While I welcome the efforts made to attract new people to the planning sector, it is crucial we also address the more pressing issues with the planning system – namely, the strain on planning departments has resulted in insufficient resources and unmanageable workloads that are exacerbating the housing crisis

Cutbacks over many years have led to a dearth of experienced planning officers who play a vital role in pushing applications forward and providing invaluable guidance to local authorities. The Institute for Fiscal Studies thinktank has calculated that local authority net spending per person on planning dropped by as much as 59% between 2009-10 and 2020-21, higher than any other service.

Meanwhile, much-needed new affordable housing projects are taking as long as two years to go through planning, according to some of the providers I work with, and more than a million people in England are currently on local authority waiting lists for social housing.
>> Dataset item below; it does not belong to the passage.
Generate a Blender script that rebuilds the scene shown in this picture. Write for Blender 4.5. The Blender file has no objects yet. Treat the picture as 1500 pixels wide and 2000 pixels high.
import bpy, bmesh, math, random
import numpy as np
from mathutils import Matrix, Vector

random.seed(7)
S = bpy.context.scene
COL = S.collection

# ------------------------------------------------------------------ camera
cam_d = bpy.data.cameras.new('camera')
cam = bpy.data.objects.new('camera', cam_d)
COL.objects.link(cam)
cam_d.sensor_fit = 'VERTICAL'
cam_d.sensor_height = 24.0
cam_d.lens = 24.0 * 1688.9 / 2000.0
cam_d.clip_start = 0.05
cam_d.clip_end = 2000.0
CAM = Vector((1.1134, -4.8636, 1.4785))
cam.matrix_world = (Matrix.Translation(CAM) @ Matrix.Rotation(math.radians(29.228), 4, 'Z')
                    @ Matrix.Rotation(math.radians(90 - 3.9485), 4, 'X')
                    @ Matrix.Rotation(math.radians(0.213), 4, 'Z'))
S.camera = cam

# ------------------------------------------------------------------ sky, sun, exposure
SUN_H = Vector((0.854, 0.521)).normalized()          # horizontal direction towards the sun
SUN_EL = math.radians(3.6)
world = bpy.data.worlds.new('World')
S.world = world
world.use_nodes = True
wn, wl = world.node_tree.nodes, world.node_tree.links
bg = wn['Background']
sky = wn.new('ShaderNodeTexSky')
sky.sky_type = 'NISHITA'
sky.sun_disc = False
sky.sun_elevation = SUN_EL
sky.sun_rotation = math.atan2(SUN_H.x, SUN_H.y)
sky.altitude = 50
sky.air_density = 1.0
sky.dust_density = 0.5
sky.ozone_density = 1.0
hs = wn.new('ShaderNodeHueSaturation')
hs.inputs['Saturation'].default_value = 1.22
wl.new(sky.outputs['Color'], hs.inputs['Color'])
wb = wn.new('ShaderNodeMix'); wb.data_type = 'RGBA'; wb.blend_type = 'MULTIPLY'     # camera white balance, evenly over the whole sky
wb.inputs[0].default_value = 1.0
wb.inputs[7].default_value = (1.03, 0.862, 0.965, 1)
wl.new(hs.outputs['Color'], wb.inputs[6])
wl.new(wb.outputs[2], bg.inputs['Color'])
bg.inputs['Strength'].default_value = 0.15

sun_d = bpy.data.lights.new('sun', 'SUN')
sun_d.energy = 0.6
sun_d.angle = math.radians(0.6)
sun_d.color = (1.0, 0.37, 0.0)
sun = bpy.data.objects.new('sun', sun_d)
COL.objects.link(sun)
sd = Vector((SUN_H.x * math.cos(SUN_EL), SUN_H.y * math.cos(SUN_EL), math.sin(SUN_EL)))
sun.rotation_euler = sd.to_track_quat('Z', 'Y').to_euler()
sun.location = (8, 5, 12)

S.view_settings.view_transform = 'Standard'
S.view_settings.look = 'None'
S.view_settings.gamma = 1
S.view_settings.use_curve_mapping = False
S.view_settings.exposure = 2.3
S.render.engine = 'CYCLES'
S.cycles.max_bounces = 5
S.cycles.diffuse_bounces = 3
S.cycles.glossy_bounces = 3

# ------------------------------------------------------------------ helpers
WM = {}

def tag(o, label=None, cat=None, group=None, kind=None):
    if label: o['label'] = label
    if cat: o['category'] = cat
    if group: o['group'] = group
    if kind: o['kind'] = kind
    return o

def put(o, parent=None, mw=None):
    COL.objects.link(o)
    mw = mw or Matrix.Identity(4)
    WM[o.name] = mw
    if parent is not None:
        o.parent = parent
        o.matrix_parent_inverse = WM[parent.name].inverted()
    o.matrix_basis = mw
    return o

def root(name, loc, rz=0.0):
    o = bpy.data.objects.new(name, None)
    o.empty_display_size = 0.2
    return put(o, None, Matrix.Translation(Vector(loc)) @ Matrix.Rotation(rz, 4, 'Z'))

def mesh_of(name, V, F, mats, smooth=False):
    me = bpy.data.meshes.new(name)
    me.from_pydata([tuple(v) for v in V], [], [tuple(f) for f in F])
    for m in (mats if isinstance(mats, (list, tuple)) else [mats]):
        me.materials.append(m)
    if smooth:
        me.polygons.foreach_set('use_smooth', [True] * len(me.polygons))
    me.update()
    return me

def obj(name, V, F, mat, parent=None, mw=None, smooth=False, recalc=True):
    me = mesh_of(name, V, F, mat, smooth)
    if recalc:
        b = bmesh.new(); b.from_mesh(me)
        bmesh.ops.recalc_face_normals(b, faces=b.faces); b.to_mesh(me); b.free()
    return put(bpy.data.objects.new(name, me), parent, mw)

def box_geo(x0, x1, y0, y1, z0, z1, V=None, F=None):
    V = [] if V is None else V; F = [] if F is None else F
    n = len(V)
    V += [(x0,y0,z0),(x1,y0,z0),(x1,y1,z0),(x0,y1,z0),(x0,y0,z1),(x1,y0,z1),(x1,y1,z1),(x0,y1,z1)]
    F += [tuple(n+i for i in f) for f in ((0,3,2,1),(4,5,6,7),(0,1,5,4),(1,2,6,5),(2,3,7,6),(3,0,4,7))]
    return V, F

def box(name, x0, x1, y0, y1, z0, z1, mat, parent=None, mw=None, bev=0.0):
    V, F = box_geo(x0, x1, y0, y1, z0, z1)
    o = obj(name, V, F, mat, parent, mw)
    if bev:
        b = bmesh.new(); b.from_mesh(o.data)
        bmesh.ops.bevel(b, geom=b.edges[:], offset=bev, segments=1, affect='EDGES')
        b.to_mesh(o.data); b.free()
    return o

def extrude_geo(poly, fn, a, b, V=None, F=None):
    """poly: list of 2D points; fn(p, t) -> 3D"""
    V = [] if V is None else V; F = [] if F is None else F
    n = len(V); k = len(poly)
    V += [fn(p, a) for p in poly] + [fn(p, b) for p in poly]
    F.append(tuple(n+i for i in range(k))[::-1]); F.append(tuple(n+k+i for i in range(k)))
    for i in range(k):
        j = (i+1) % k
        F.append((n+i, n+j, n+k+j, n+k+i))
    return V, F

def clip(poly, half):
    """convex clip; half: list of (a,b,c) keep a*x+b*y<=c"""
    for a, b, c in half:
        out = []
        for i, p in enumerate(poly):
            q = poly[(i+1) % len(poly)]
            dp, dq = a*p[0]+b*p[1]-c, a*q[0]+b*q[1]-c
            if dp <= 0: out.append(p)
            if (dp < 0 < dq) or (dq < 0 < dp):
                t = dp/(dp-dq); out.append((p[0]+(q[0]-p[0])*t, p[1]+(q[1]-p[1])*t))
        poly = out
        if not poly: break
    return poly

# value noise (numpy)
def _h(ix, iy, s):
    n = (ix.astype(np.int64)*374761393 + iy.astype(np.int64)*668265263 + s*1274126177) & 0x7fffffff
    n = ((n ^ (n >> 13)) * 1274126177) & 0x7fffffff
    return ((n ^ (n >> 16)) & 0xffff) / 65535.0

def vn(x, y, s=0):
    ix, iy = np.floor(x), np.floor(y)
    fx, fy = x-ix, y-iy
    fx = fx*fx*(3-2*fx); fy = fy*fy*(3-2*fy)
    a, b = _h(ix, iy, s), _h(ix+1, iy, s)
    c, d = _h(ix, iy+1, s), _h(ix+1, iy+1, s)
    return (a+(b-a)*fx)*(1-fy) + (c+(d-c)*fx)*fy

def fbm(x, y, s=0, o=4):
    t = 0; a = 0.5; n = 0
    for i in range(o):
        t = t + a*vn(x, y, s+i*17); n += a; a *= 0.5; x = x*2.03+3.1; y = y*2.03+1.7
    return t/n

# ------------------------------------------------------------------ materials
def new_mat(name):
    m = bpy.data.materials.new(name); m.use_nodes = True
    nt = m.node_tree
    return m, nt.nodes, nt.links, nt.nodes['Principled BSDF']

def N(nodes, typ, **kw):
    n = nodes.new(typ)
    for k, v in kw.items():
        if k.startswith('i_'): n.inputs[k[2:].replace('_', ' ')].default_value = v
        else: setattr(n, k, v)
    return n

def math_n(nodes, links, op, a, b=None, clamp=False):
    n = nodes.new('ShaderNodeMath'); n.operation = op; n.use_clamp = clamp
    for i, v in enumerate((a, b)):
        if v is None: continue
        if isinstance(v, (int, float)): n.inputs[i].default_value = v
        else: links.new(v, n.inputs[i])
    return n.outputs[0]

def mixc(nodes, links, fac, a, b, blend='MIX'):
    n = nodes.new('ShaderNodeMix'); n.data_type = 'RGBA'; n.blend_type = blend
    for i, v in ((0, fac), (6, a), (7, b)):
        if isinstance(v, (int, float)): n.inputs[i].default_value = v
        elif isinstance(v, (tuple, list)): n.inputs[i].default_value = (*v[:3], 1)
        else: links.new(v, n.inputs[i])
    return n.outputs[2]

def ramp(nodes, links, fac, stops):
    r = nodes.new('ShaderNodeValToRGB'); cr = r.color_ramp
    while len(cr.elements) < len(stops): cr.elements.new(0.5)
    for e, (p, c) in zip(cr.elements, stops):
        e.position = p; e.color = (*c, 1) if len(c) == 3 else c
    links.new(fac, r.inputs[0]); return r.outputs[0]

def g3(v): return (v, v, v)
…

It is imperative we turn this around by ensuring planning departments have the capacity to support their communities’ needs.

A diverse range of planning professionals is certainly important when it comes to driving the understanding that local areas need to thrive in order to survive, with a range of tenures and a cross section of people, income streams, political views and age groups that will spend money on different things and in different ways.

But while initiatives like bursaries to attract new individuals to the planning sector are commendable, they should be accompanied by reforms that tackle the systemic issues plaguing the delivery of affordable housing. Investment in well-funded planning departments, stable leadership in government and a diverse range of professionals are going to be imperative for resolving the housing crisis and fostering thriving communities.